Una estatua de un personaje de varios siglos atrás es boicoteada por un grupo de activistas por presuntos casos de violencia machista, una familia africana se hace pasar por un grupo de artistas que construyen una instalación en el museo para poder migrar de su país, un joven de familia millonaria pone una especie de ballena muerta como obra de arte hasta que el museo se pudre de olor para concientizar sobre el calentamiento global, una performer alemana seguida por un filmmaker se dedica a gritar e incomodar a los visitantes del museo para alterar su experiencia, un reconocido artista se hace pasar por una anciana árabe perdida en un pueblo para ganar un concurso y al ser seleccionado denuncia la farsa de la convocatoria. 
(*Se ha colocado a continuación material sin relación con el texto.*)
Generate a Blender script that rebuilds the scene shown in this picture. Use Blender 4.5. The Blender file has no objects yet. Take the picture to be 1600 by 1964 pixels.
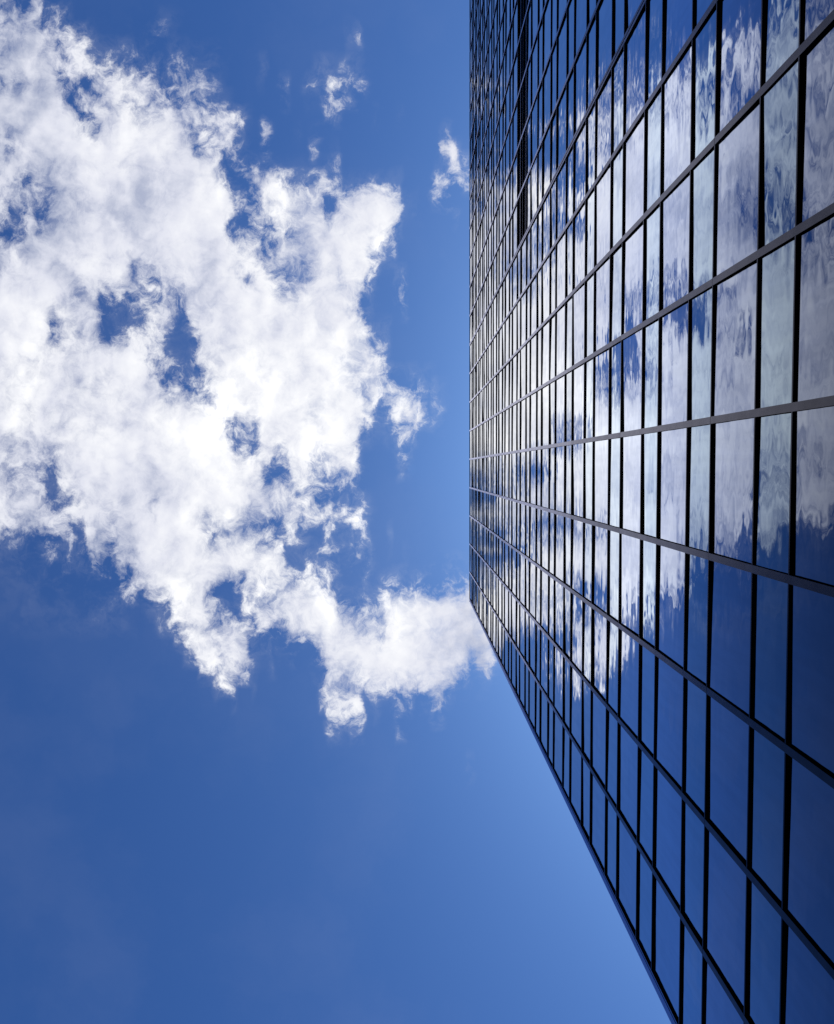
import bpy, bmesh, math, random
from mathutils import Matrix, Vector

random.seed(11)
scene = bpy.context.scene
C = scene.collection

# ------------------------------------------------------------------ camera
# world: +X points at the facade, +Y runs along it, +Z is up; the camera stands
# on the plaza, 6.75 m in front of the glass, and looks almost straight up
R = Matrix(((0.9999237993248797, 0.002939784440126956, -0.011989712721465135),
            (-0.003546080112863009, 0.9986992741000741, -0.05086438073758714),
            (0.011824587076546602, 0.05090302131927589, 0.9986335972522847)))
EYE = 1.6
cam = bpy.data.cameras.new('camera')
cam.sensor_fit = 'HORIZONTAL'
cam.sensor_width = 36.0
cam.lens = 36.0
cam.clip_start = 0.05
cam.clip_end = 5000
cam_ob = bpy.data.objects.new('camera', cam)
C.objects.link(cam_ob)
right, down, fwd = R[0], R[1], R[2]
rot = Matrix((right, -down, -fwd)).transposed()
cam_ob.matrix_world = Matrix.Translation((0, 0, EYE)) @ rot.to_4x4()
scene.camera = cam_ob

# ------------------------------------------------------------------ light
SUN_DIR = Vector((0.60, 0.0, 1.0)).normalized()      # high up behind the tower
sun = bpy.data.lights.new('sun', 'SUN')
sun.energy = 3.5
sun.angle = math.radians(0.5)
sun.color = (1.0, 0.96, 0.90)
sun_ob = bpy.data.objects.new('sun', sun)
C.objects.link(sun_ob)
sun_ob.rotation_euler = SUN_DIR.to_track_quat('Z', 'Y').to_euler()
sun_ob.location = (0, 0, 150)

scene.view_settings.view_transform = 'Standard'
scene.view_settings.look = 'None'
scene.view_settings.exposure = 0.0
scene.view_settings.gamma = 1.0
scene.view_settings.use_curve_mapping = False
scene.cycles.max_bounces = 8
scene.cycles.glossy_bounces = 4
scene.cycles.use_denoising = False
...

El poeta francés Paul Valéry decía que cuando entraba a un museo lo habitaba una confusión fría, una impresión insoportable. Pensar que para escribir El problema de los museos se inspiró en un lugar donde a lo sumo había muchos cuadros y esculturas, tal vez un poco de música en vivo. Decía que el problema de los museos era preceptivo porque la cantidad de propuestas estimulantes alteraban la vista y no daban la posibilidad de una verdadera conexión con la obra, ¿qué pensaría Valéry de entrar a un museo a sacar fotos a obras reproducidas hasta el infinito? 

Antonio Dumas está ahí, en ese enclave donde entiende que nada se escapa del deterioro y fracaso de Occidente. En esa agonía es donde gestiona una institución pública que se dedica a exhibir arte, que está dentro de la cartera de un Ministerio de Cultura. Él entiende bien que un museo no es un reflejo de la sociedad, que un Museo es más bien un reflejo del estado del Estado, y así, dentro de esa hipocresía, se da cuenta que él es una pieza más de ese monstruo gris y burocrático que nada tiene que ver con el arte, y entonces, después de tantas luchas interpretativas, tantas preguntas por el sentido, hay un significante que queda abierto, para qué va uno a un museo, ¿para instruirse, para encantarse, para cumplir un deber, para satisfacer una apariencia?, ¿para no sentirnos tan solos contra tanto arte?, ¿para escapar de la interpretación?